André Dias — Teatro caseiro para moribundos

De entrada, somos lançados na comédia de enganos que é a vida familiar, essa trupe criminal, de política pretensa, seio parco ou copioso em que implacavelmente nascemos. O que em geral logramos na vida é resultado do engano mutuamente desesperado destes e doutros nós mesmos.

É em particular quando procuramos enganar e, com franca alegria, alguém insiste em dirigir-nos e connosco compor as suas cenas, porventura o drama sempre adiado da sua solitária partida, que se dá a inversão do logro. Então, exceto se estivermos quebrados por dentro na nossa estúpida soberania, podemos tentativamente deixar-nos enganar e, nesse movimento de atentos ainda não enrudecidos pelo tempo, apanharmos desprevenida a própria sombra que revela o fantasma que somos.

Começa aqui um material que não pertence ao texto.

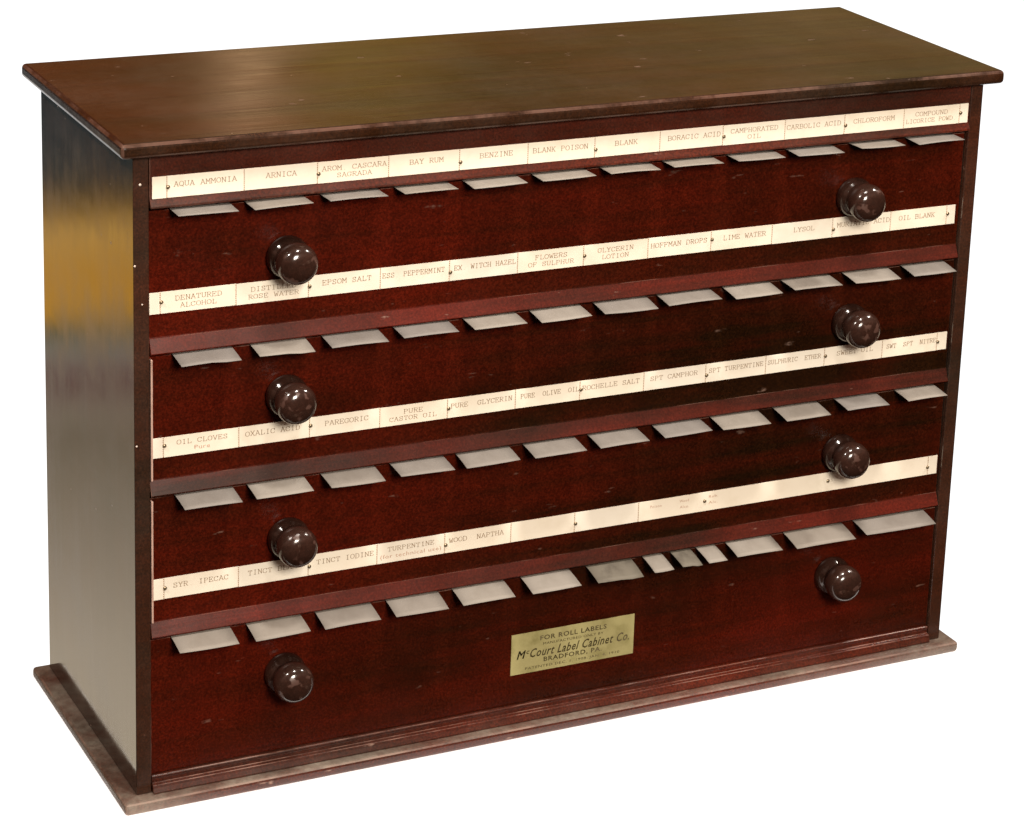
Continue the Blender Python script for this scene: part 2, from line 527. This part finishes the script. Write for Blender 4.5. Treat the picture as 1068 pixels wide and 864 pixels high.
# ------------------------------------------------------------------ card strips
ROWS = [
    dict(z0=.5163, z1=.5342, y=0.0, st=158.4, end=1009.2,
         cut=[174.3, 255, 331.3, 405.6, 479.4, 550.8, 620.4, 688.4, 754, 818.7, 880.9, 942.8, 1000.7],
         pins=[0, 2, 4, 6, 8, 10, 12],
         txt=['AQUA AMMONIA', 'ARNICA', 'AROM. CASCARA|SAGRADA', 'BAY RUM', 'BENZINE', 'BLANK POISON', 'BLANK', 'BORACIC ACID',
              'CAMPHORATED|OIL', 'CARBOLIC ACID', 'CHLOROFORM', 'COMPOUND|LICORICE POWD.']),
    dict(z0=.4192, z1=.4372, y=RC, st=155.5, end=995.6,
         cut=[167.3, 246.4, 322, 396.8, 468.8, 539.9, 608.7, 675.9, 741.6, 805.2, 868.2, 928.7, 987.1],
         pins=[0, 2, 4, 6, 8, 10, 12],
         txt=['DENATURED|ALCOHOL', 'DISTILLED|ROSE WATER', 'EPSOM SALT', 'ESS. PEPPERMINT', 'EX. WITCH HAZEL', 'FLOWERS|OF SULPHUR',
              'GLYCERIN|LOTION', 'HOFFMAN DROPS', 'LIME WATER', 'LYSOL', 'MURIATIC ACID', 'OIL BLANK']),
    dict(z0=.2964, z1=.3136, y=RC, st=158.6, end=986.8,
         cut=[170.6, 249.3, 323, 396.3, 466.8, 537.6, 604.8, 671.5, 736, 798.6, 859.7, 920, 977],
         pins=[0, 2, 4, 6, 8, 10, 12],
         txt=['OIL CLOVES|Pure', 'OXALIC ACID', 'PAREGORIC', 'PURE|CASTOR OIL', 'PURE  GLYCERIN', 'PURE  OLIVE  OIL', 'ROCHELLE SALT',
              'SPT CAMPHOR', 'SPT TURPENTINE', 'SULPHURIC  ETHER', 'SWEET OIL', 'SWT  SPT  NITRE']),
    dict(z0=.1720, z1=.1903, y=RC, st=159.4, end=976.8,
         cut=[171.2, 248.9, 321.6, 393.3, 463.9, 532.9, 599.3, 665.9, 967.7],
         pins=[0, 2, 4, 6, 8],
         txt=['SYR. IPECAC', 'TINCT BLANK', 'TINCT IODINE', 'TURPENTINE|(for technical use)', 'WOOD  NAPTHA', '', '', 'LONG']),
]


def cards(row, parent, zoff):
    zm = (row['z0'] + row['z1']) / 2
    hgt = row['z1'] - row['z0']
    y = row['y']
    xs = [x_at(p, y, zm) for p in [row['st']] + row['cut'] + [row['end']]]
    txts = [''] + row['txt'] + ['']
    for i, t in enumerate(txts):
        a, b_ = xs[i], xs[i + 1]
        bm = bmesh.new()
        y0 = y - .0006
        dz = random.uniform(-.00012, .00012)
        box(bm, a + .00005, b_ - .00005, y0, y - .00005, row['z0'] + dz, row['z1'] + dz, 0)
        # perforated joint with the next card
        if i < len(txts) - 1:
            n = 11
            for q in range(n):
                za = row['z0'] + hgt * (q + .12) / n
                box(bm, b_ - .00085, b_ - .00015, y0 - .0001, y0 - .00002, za, za + hgt / n * .66, 1)
        cx, wd = (a + b_) / 2 + random.uniform(-.001, .001), b_ - a
        tl = []
        up = .35 * hgt if i % 3 else .42 * hgt
        if t == 'LONG':
            for s, px, rowy in (('Poison', 683.5, .60), ('Wood', 713, .66), ('Alco.', 713.5, .34), ('Rub.', 743.5, .66), ('Alc.', 743.5, .34)):
                tl.append((s, x_at(px, y, zm), row['z0'] + hgt * rowy, .0026, .0115 if len(s) > 5 else .0095, 0, 3))
        elif '|' in t:
            t1, t2 = t.split('|')
            tl.append((t1, cx, row['z0'] + hgt * .56, .0038, min(wd * .90, .0043 * len(t1)), 0, 2))
            small = t2[0] == '(' or t2[1:2].islower()
            tl.append((t2, cx, row['z0'] + hgt * .22, .0036, min(wd * .90, (.0033 if small else .0043) * len(t2)), 0, 3 if small else 2))
        elif t:
            tl.append((t, cx + random.uniform(-.002, .002), row['z0'] + hgt * .49, .0040, min(wd * .90, .0043 * len(t)), 0, 2))
        for s_, tx, tz, th, tw_, sh, mi_ in tl:
            if s_.upper() == s_:
                typed(bm, s_, tx, tz, th, tw_, mi_, y0 - .00015)
            else:
                text_into(bm, [(s_, tx, tz, th, tw_, sh, mi_)], 2, y0 - .00015)
        o = part('card', bm, [M['card'], M['perf'], M['ink'], M['ink2']], parent)
        o.location.z += zoff
    pp = [row['cut'][i] for i in row['pins']]
    if len(row['cut']) < 10:
        pp = [171.2, 321.6, 463.9, 599.3, 733.9, 862.5, 966.5]
    for n, px in enumerate(pp):
        x = x_at(px + .6, y, zm)
        z = zm + random.uniform(-.0022, .0018)
        bm = bmesh.new()
        bmesh.ops.create_uvsphere(bm, u_segments=14, v_segments=8, radius=.00175)
        for v in bm.verts:
            v.co = Vector((v.co.x, v.co.y * .6, v.co.z)) + Vector((x, y - .0009, z))
        o = part('pin', bm, M['pin'], parent, smooth=True)
        o.location.z += zoff


cards(ROWS[0], head, 0)


# ------------------------------------------------------------------ knobs
def knob_mesh():
    prof = [(.0150, 0), (.0168, .0012), (.0178, .0038), (.0180, .0065), (.0174, .0092), (.0160, .0115), (.0146, .0130), (.0140, .0142),
            (.0146, .0158), (.0156, .0182), (.0166, .0214), (.0171, .0250), (.0170, .0280), (.0162, .0311), (.0145, .0340), (.0118, .0362),
            (.0082, .0375), (.0044, .0381), (.0015, .0382)]
    bm = bmesh.new()
    N = 40
    rings = []
    for r, d in prof:
        rings.append([bm.verts.new((r * math.cos(2 * math.pi * i / N), -d, r * math.sin(2 * math.pi * i / N))) for i in range(N)])
    for a, b_ in zip(rings, rings[1:]):
        for i in range(N):
            bm.faces.new((a[i], a[(i + 1) % N], b_[(i + 1) % N], b_[i]))
    bm.faces.new(rings[-1])
    bm.faces.new(rings[0][::-1])
    bmesh.ops.recalc_face_normals(bm, faces=bm.faces)
    me = bpy.data.meshes.new('knob')
    bm.to_mesh(me)
    bm.free()
    me.materials.append(M['knob'])
    for p in me.polygons:
        p.use_smooth = True
    return me


KM = knob_mesh()
KNOBS = [((.1288, .4572), (.6685, .4566)), ((.1292, .3378), (.6725, .3370)), ((.1318, .2112), (.6715, .2104)), ((.1300, .0885), (.6722, .0880))]

# ------------------------------------------------------------------ drawers
ZD = [.5075, .3860, .2645, .1395, .0155]
for n in range(4):
    zt, zb = ZD[n] - .0024, ZD[n + 1]
    bm = bmesh.new()
    if n < 3:
        prism_x(bm, XL + .0002, XR - .0002,
                [(RC, zt), (.018, zt), (.018, zb), (.0000, zb), (-.0008, zb + .0008), (-.0008, zb + .0016), (RC - .0004, zb + .0128), (RC, zb + .0134)])
        fac = [f for f in bm.faces if f.normal.y < -.3 and f.normal.z > .2]
        for f in bm.faces:
            f.material_index = 1 if (f.calc_center_median().z < zb + .0130 and abs(f.normal.x) < .5 and f.normal.z > -.5 and
                                     f.calc_center_median().y < .01) else 0
    else:
        prism_x(bm, XL + .0002, XR - .0002, [(RC - .001, zt), (.018, zt), (.018, zb), (RC - .001, zb)])
    # the tray behind the face
    t = .006
    box(bm, XL + .004, XL + .004 + t, .0182, D - .02, zb + .012, zt - .016)
    box(bm, XR - .004 - t, XR - .004, .0182, D - .02, zb + .012, zt - .016)
    dr = part('drawer', bm, [M['front'], M['lip']], bevel=.0004, seg=1)
    if n == 3:
        dr['label'] = 'deepest drawer, at the foot, with the yellow maker plate'
    # sub-parts
    for kx, kz in KNOBS[n]:
        k_ = bpy.data.objects.new('knob', KM)
        C.objects.link(k_)
        k_.parent = dr
        k_.location = (kx, RC + .0002, kz)
        k_.rotation_euler = (0, random.uniform(0, 6.28), 0)
    if n < 3:
        cards(ROWS[n + 1], dr, 0)
    if n in (1, 2):
        bm = bmesh.new()
        box(bm, XL + .0003, XL + .0019, -.0002, RC - .0003, zb + .014, zt - .001)
        part('edge_glint_strip', bm, M['edge_glint'], dr, bevel=.0004, seg=1)  # pale strip painted in place of a reflected line of light
    if n == 3:
        bm = bmesh.new()
        x0, x1, z0, z1 = .3434, .4658, .0440, .0828
        yp = RC - .001
        box(bm, x0, x1, yp - .0008, yp - .00005, z0, z1, 0)
        cx = (x0 + x1) / 2
        text_into(bm, [
            ('FOR ROLL LABELS', cx, z0 + .0296, .0044, .066, 0, 1),
            ('MANUFACTURED ONLY BY', cx, z0 + .0247, .0024, .060, 0, 1),
            ('M', cx - .0515, z0 + .0146, .0080, .0085, .30, 2),
            ('M', cx - .0511, z0 + .0147, .0080, .0085, .30, 2),
            ('c', cx - .0448, z0 + .0186, .0044, .0030, .3, 1),
            ('Court Label Cabinet Co.', cx + .0070, z0 + .0146, .0082, .099, .38, 1),
            ('BRADFORD, PA.', cx, z0 + .0085, .0043, .058, 0, 1),
            ('PATENTED DEC. 1, 1908, JAN. 4, 1910', cx, z0 + .0032, .0024, .094, 0, 1)], 1, yp - .0010)
        part('maker_plate', bm, [M['plate'], M['plate_ink'], M['plate_ink']], dr)

# ------------------------------------------------------------------ paper roll ends sticking out of the slots
TABS = [
    (-.0212, .0000, [(186.9, 249.8), (265.8, 326.9), (345, 405), (422.8, 478.3), (495.3, 550.8), (566.7, 622), (638, 689.7), (704, 755.2),
                     (771, 819.7), (833.8, 881.3), (899.4, 944.7), (958.8, 1006.3)]),
    (-.0225, .0025, [(190.2, 252.6), (271.7, 329.4), (347.3, 406.2), (421.5, 478.8), (495.3, 550), (565.5, 617.7), (631.7, 687.2), (698.4, 753.4),
                     (768, 816.6), (829, 879), (893, 940), (954, 997.8)]),
    (-.0235, .0030, [(192.8, 253.1), (268.4, 327.7), (346, 402.4), (419, 475), (487.7, 543.2), (559, 612.6), (626.6, 677.5), (694, 743.2),
                     (755, 804.7), (821.3, 867), (884.5, 928), (947.6, 988.3)]),
    (-.0235, .0050, [(188.3, 250), (267, 324), (340, 397.9), (414, 468.6), (484, 538), (556.3, 606.8), (624.7, 671.9), (683.7, 703.6),
                     (712.2, 733), (739.6, 759), (769.9, 816.7), (831.8, 892.9), (904, 976.2)]),
]
NAMES = [r['txt'] for r in ROWS]


def clean(s):
    return s.replace('|', ' ').replace('  ', ' ').replace('.', '')


for rI, (yf, droop, tabs) in enumerate(TABS):
    zs = ZD[rI] - .0010
    for i, (pa, pb) in enumerate(tabs):
        dy = random.uniform(-.0012, .0010)
        y1 = yf + dy
        dr_ = droop + random.uniform(-.0006, .0008)
        zf = zs - dr_
        a, b_ = x_at(pa, y1, zf), x_at(pb, y1, zf)
        bm = bmesh.new()
        NY, NX = 9, 5
        tw = random.uniform(-.0010, .0010)
        wob_ = random.uniform(-.0006, .0006)
        grid = []
        ysk = random.uniform(-.0005, .0005)
        curl = 0.0
        if (rI, i) in ((1, 0), (1, 1), (3, 6), (3, 8)):
            curl = .0012
        for j in range(NY):
            s = j / (NY - 1)
            yy = .020 + (y1 - .020) * s
            fr = max(0, (RC - yy) / (RC - y1))
            row_ = []
            for q in range(NX):
                t = q / (NX - 1)
                z = zs - dr_ * fr ** 1.4 + tw * (t - .5) * fr + wob_ * math.sin(t * 3.14) * fr - curl * fr * fr * (1 if q >= 3 else 0)
                row_.append(bm.verts.new((a + (b_ - a) * t + ysk * fr, yy + ysk * t * fr, z)))
            grid.append(row_)
        for j in range(NY - 1):
            for q in range(NX - 1):
                bm.faces.new((grid[j][q], grid[j + 1][q], grid[j + 1][q + 1], grid[j][q + 1]))
        x0, z0 = (a + b_) / 2, zs
        for v in bm.verts:
            v.co -= Vector((x0, 0, z0))
        o = obj('paper_label_end', bm, M['tab_dull'] if (rI, i) in ((3, 6), (3, 8)) else M['tab'], smooth=True)
        o.location = (x0, 0, z0)
        md = o.modifiers.new('thickness', 'SOLIDIFY')
        md.thickness = .0003
        md.offset = -1
        o['category'] = 'paper label'
        o['group'] = 'paper label ends sticking out of the slots'
        if rI < 3:
            o['label'] = 'blank grey paper end sticking out under the card reading ' + clean(NAMES[rI][i])
        else:
            o['label'] = ['blank paper end in the lowest slot, under the SYR IPECAC card',
                          'blank paper end in the lowest slot, under the TINCT BLANK card',
                          'blank paper end in the lowest slot, under the TINCT IODINE card',
                          'blank paper end in the lowest slot, under the TURPENTINE card',
                          'blank paper end in the lowest slot, under the WOOD NAPTHA card',
                          'bright paper end in the lowest slot, just right of the WOOD NAPTHA one',
                          'dull stained paper end in the lowest slot, left of the three narrow ones',
                          'narrow paper end in the lowest slot, leftmost of the three narrow ones',
                          'dull narrow paper end in the lowest slot, middle of the three narrow ones',
                          'narrow paper end in the lowest slot, rightmost of the three narrow ones',
                          'paper end in the lowest slot, just right of the three narrow ones',
                          'wide paper end in the lowest slot, second from the right, above the knob',
                          'widest paper end in the lowest slot, at the far right'][i]

# ------------------------------------------------------------------ added white sheet under the base, glowing to lose its shadow
bm = bmesh.new()
box(bm, -.019, .824, -.030, .280, -.0006, 0)
tb = obj('glowing_white_sheet', bm, M['glow_sheet'])
tb.location = (0, 0, -BT - .0003)
tb['kind'] = 'structure'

Só com uma terrível música de acompanhamento, qual requiem antecipado jovial e esperançoso em que alguém em fundo se finda, nos deixamos enlevar ao ponto de nos empenharmos tanto neste pequeno teatro, sórdido e comovente em igual grau, do quotidiano familiar, um de que nos é quase impossível abdicar. E porquê?

É que estes jogos de cena, em que por vezes nem sabemos bem que papel assumir, sobretudo os familiares tétricos em que não podemos deixar de nos ver retro e prospetivamente refletidos, exsudam os fantasmas ausentes e impacientes, quando ainda assim suficientemente ruidosos, fina camada de pó liberta e sedimentada na agitação que representamos uns para os outros.

Até que, de repente, alguém levanta os seus braços de maestro ou ator desavindo, faz silêncio sobre a cena e todos param à escuta da ausência de sinais, solene partida de mais um malogrado membro da trupe (vamos tomando o lugar uns dos outros neste massivo cortejo), o encenador do dia.

Aqui, o fantasma ainda larvar, inesperadamente talvez o mais afoito, senta-se e, com o consolo bonito que lhe vem do seu ser inábil, procura ajudar a partir. As mesmas palavras com que nos desviamos e com que desprendemos os outros são as falinhas mansas da morte, figura que encarnou na marioneta compassiva. Palavras de súbito perdoáveis, sacam uma lagriminha, porque compensadas pelo inesperado floreado de uma mão que também se desprende do corpo hirto que a contém, neste estranho teatro caseiro para moribundos que existencialmente contemplamos no filme Kajillionaire (2020) de Miranda July.